LOL. To each their own. I remember a coworker who never used colors with vim, and I found it really hard to read his screen. Even if it's not necessary, I find that having syntax highlighting really helps, and in some cases it pretty much screams at you that you screwed up (e.g. unterminated string literals). But it also depends on the colors. If the colors aren't configurable, then it's pretty easy for it to be a big problem. There is no "one size fits all" for colors, though some color schemes will work better in general than others.
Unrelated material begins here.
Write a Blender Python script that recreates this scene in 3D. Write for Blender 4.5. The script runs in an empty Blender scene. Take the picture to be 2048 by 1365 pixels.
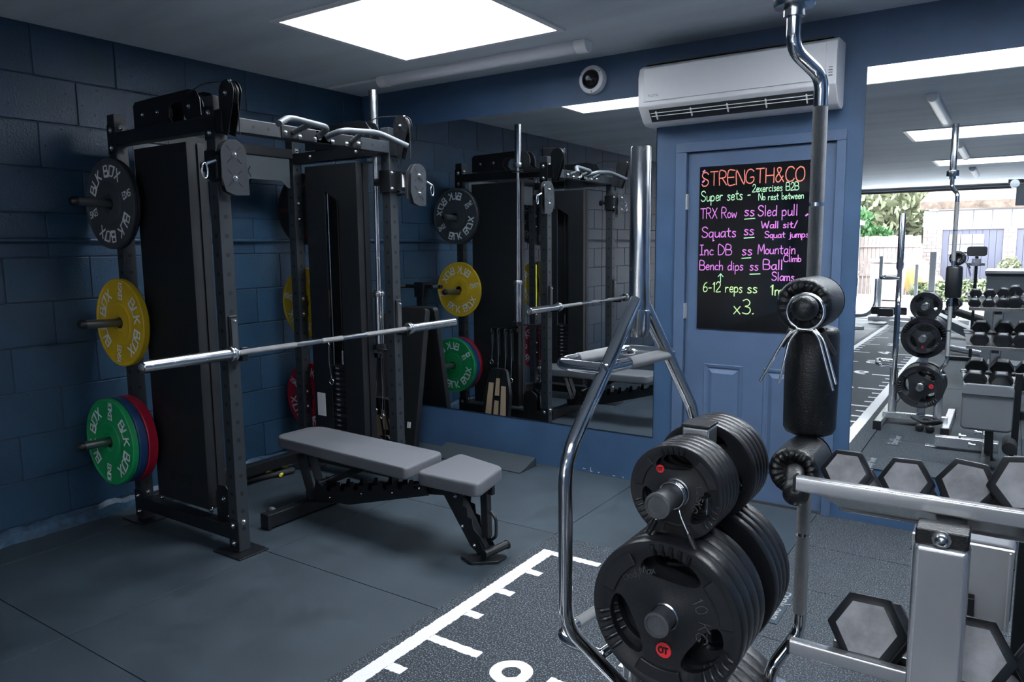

I haven't gotten the chance to look at the dmd error messages yet to see how they look, but if the colors are decent, then I'd expect them to help a lot of people (especially with more complicated error messages). But given that it's the command line, I don't know how they'd be very configurable (certainly not like you could do with an IDE), though as long as there's a way to turn them off, then worst case, you end up with what we had before.

- Jonathan M Davis

May 15, 2017
On Monday, 15 May 2017 at 04:33:39 UTC, ketmar wrote:
> On Monday, 15 May 2017 at 03:09:09 UTC, Walter Bright wrote:
>> On 5/14/2017 7:44 PM, ketmar wrote:
>>> sorry for being rude,
>>
>> Then please do not post rude comments. We expect professional decorum here.
>
> sorry. i never got any money for using D, so i'm certainly not a professional ('cause professionals are the people which get payment for their work). sorry again for polluting NG with my unprofessional writings. i will stop doing that immediately after this post.

Rude or not, I think ketmar is right...

/P
May 15, 2017
On Sunday, 14 May 2017 at 14:07:20 UTC, Walter Bright wrote:
> The only downside is now we have to rather tediously tweak the error message texts so they use backticks.

It also dilutes the meaning of color. I've been wanting to see highlighted matches and failures in overload resolution and constraint checks (this has been on my todo list for a while since every attempt so far has failed; as I'm sure you know, it isn't trivial to implement in the current compiler). Such highlights would now have to compete with unnecessary syntax coloration; you can't visually scan for color anymore since it doesn't mean anything special.

Terminal color choices are also painful, though I kinda believe this is the terminal's fault. I ended up doing hacky code in mine to ensure a legible palette, but still, not everyone has done that.


Suppose I, or someone else, were to write a PR eliminating your syntax highlighting in favor of semantic highlighting - colorizing to add more detail about the error message instead of about the lexer's output. Will you accept it?